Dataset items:
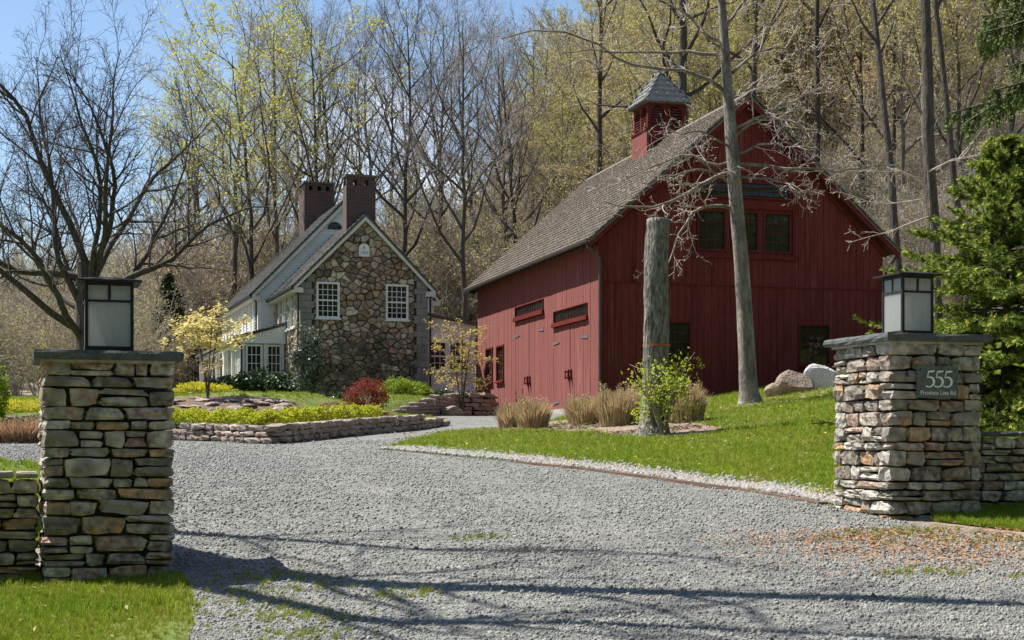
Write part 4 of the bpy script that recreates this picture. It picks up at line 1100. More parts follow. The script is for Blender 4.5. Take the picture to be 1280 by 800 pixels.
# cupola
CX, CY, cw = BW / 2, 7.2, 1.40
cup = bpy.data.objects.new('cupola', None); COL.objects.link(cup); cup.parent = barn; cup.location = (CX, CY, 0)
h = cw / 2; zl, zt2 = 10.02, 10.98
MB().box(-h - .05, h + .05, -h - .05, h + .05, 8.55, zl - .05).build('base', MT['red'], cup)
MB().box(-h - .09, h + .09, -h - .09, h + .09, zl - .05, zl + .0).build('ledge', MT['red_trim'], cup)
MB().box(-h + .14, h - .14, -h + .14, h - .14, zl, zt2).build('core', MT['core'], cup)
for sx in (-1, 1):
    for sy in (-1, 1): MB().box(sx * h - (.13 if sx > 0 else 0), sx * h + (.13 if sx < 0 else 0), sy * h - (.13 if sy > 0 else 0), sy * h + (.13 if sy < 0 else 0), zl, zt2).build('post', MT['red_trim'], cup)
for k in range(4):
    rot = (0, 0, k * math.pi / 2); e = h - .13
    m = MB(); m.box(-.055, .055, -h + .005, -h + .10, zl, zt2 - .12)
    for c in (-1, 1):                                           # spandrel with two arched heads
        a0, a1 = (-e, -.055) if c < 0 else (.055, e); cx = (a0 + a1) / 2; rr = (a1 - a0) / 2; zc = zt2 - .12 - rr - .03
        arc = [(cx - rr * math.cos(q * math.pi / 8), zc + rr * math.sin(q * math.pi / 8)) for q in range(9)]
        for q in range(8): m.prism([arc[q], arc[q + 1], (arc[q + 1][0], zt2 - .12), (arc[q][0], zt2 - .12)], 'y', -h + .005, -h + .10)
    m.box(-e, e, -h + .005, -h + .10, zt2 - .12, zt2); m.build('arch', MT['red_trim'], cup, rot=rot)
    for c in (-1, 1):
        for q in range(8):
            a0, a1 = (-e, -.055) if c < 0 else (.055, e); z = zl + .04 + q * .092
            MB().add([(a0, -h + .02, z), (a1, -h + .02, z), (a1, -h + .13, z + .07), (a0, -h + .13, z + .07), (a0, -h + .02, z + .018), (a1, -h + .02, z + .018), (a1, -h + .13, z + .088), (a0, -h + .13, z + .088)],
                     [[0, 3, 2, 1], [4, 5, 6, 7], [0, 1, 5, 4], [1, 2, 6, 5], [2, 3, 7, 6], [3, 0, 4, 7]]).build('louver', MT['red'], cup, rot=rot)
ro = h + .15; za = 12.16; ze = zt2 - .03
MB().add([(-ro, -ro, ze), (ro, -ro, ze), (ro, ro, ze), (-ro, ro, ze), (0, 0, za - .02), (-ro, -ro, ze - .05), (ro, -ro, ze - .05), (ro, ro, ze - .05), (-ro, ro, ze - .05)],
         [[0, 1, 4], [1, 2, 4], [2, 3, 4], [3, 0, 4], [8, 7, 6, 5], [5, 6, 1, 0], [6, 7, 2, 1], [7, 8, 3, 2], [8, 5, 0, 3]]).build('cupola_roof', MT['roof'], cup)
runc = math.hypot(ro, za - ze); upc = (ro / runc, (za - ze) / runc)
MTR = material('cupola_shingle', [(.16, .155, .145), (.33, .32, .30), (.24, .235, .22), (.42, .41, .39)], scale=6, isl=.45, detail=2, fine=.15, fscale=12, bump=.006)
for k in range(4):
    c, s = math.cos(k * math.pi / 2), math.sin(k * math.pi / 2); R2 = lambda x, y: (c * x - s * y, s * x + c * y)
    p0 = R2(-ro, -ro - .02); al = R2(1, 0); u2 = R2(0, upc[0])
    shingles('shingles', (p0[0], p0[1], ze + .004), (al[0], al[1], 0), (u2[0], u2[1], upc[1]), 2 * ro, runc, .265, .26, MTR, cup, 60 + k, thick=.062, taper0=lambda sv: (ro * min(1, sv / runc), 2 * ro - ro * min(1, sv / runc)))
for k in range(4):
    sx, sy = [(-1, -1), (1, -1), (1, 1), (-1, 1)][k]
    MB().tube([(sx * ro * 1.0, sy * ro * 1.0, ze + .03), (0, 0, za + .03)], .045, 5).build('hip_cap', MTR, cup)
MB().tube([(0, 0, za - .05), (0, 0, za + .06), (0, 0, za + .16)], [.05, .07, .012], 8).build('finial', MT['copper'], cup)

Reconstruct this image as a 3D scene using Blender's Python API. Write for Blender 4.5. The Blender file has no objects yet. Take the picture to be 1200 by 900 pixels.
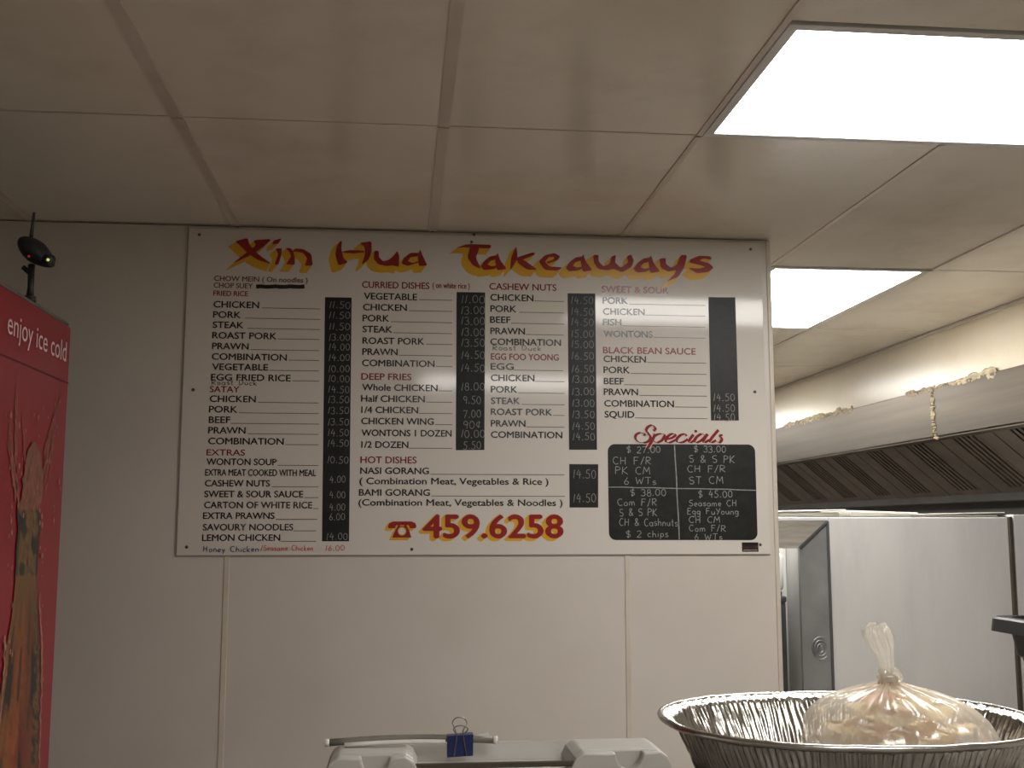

» **Your task**:
Omit the pictures and output all of the other material exactly.

» **Solution**:
Write part 4 of the bpy script that recreates this picture. It picks up at line 1100. More parts follow. The script is for Blender 4.5. Take the picture to be 1280 by 800 pixels.
# cupola
CX, CY, cw = BW / 2, 7.2, 1.40
cup = bpy.data.objects.new('cupola', None); COL.objects.link(cup); cup.parent = barn; cup.location = (CX, CY, 0)
h = cw / 2; zl, zt2 = 10.02, 10.98
MB().box(-h - .05, h + .05, -h - .05, h + .05, 8.55, zl - .05).build('base', MT['red'], cup)
MB().box(-h - .09, h + .09, -h - .09, h + .09, zl - .05, zl + .0).build('ledge', MT['red_trim'], cup)
MB().box(-h + .14, h - .14, -h + .14, h - .14, zl, zt2).build('core', MT['core'], cup)
for sx in (-1, 1):
    for sy in (-1, 1): MB().box(sx * h - (.13 if sx > 0 else 0), sx * h + (.13 if sx < 0 else 0), sy * h - (.13 if sy > 0 else 0), sy * h + (.13 if sy < 0 else 0), zl, zt2).build('post', MT['red_trim'], cup)
for k in range(4):
    rot = (0, 0, k * math.pi / 2); e = h - .13
    m = MB(); m.box(-.055, .055, -h + .005, -h + .10, zl, zt2 - .12)
    for c in (-1, 1):                                           # spandrel with two arched heads
        a0, a1 = (-e, -.055) if c < 0 else (.055, e); cx = (a0 + a1) / 2; rr = (a1 - a0) / 2; zc = zt2 - .12 - rr - .03
        arc = [(cx - rr * math.cos(q * math.pi / 8), zc + rr * math.sin(q * math.pi / 8)) for q in range(9)]
        for q in range(8): m.prism([arc[q], arc[q + 1], (arc[q + 1][0], zt2 - .12), (arc[q][0], zt2 - .12)], 'y', -h + .005, -h + .10)
    m.box(-e, e, -h + .005, -h + .10, zt2 - .12, zt2); m.build('arch', MT['red_trim'], cup, rot=rot)
    for c in (-1, 1):
        for q in range(8):
            a0, a1 = (-e, -.055) if c < 0 else (.055, e); z = zl + .04 + q * .092
            MB().add([(a0, -h + .02, z), (a1, -h + .02, z), (a1, -h + .13, z + .07), (a0, -h + .13, z + .07), (a0, -h + .02, z + .018), (a1, -h + .02, z + .018), (a1, -h + .13, z + .088), (a0, -h + .13, z + .088)],
                     [[0, 3, 2, 1], [4, 5, 6, 7], [0, 1, 5, 4], [1, 2, 6, 5], [2, 3, 7, 6], [3, 0, 4, 7]]).build('louver', MT['red'], cup, rot=rot)
ro = h + .15; za = 12.16; ze = zt2 - .03
MB().add([(-ro, -ro, ze), (ro, -ro, ze), (ro, ro, ze), (-ro, ro, ze), (0, 0, za - .02), (-ro, -ro, ze - .05), (ro, -ro, ze - .05), (ro, ro, ze - .05), (-ro, ro, ze - .05)],
         [[0, 1, 4], [1, 2, 4], [2, 3, 4], [3, 0, 4], [8, 7, 6, 5], [5, 6, 1, 0], [6, 7, 2, 1], [7, 8, 3, 2], [8, 5, 0, 3]]).build('cupola_roof', MT['roof'], cup)
runc = math.hypot(ro, za - ze); upc = (ro / runc, (za - ze) / runc)
MTR = material('cupola_shingle', [(.16, .155, .145), (.33, .32, .30), (.24, .235, .22), (.42, .41, .39)], scale=6, isl=.45, detail=2, fine=.15, fscale=12, bump=.006)
for k in range(4):
    c, s = math.cos(k * math.pi / 2), math.sin(k * math.pi / 2); R2 = lambda x, y: (c * x - s * y, s * x + c * y)
    p0 = R2(-ro, -ro - .02); al = R2(1, 0); u2 = R2(0, upc[0])
    shingles('shingles', (p0[0], p0[1], ze + .004), (al[0], al[1], 0), (u2[0], u2[1], upc[1]), 2 * ro, runc, .265, .26, MTR, cup, 60 + k, thick=.062, taper0=lambda sv: (ro * min(1, sv / runc), 2 * ro - ro * min(1, sv / runc)))
for k in range(4):
    sx, sy = [(-1, -1), (1, -1), (1, 1), (-1, 1)][k]
    MB().tube([(sx * ro * 1.0, sy * ro * 1.0, ze + .03), (0, 0, za + .03)], .045, 5).build('hip_cap', MTR, cup)
MB().tube([(0, 0, za - .05), (0, 0, za + .06), (0, 0, za + .16)], [.05, .07, .012], 8).build('finial', MT['copper'], cup)

Reconstruct this image as a 3D scene using Blender's Python API. Write for Blender 4.5. The Blender file has no objects yet. Take the picture to be 1200 by 900 pixels.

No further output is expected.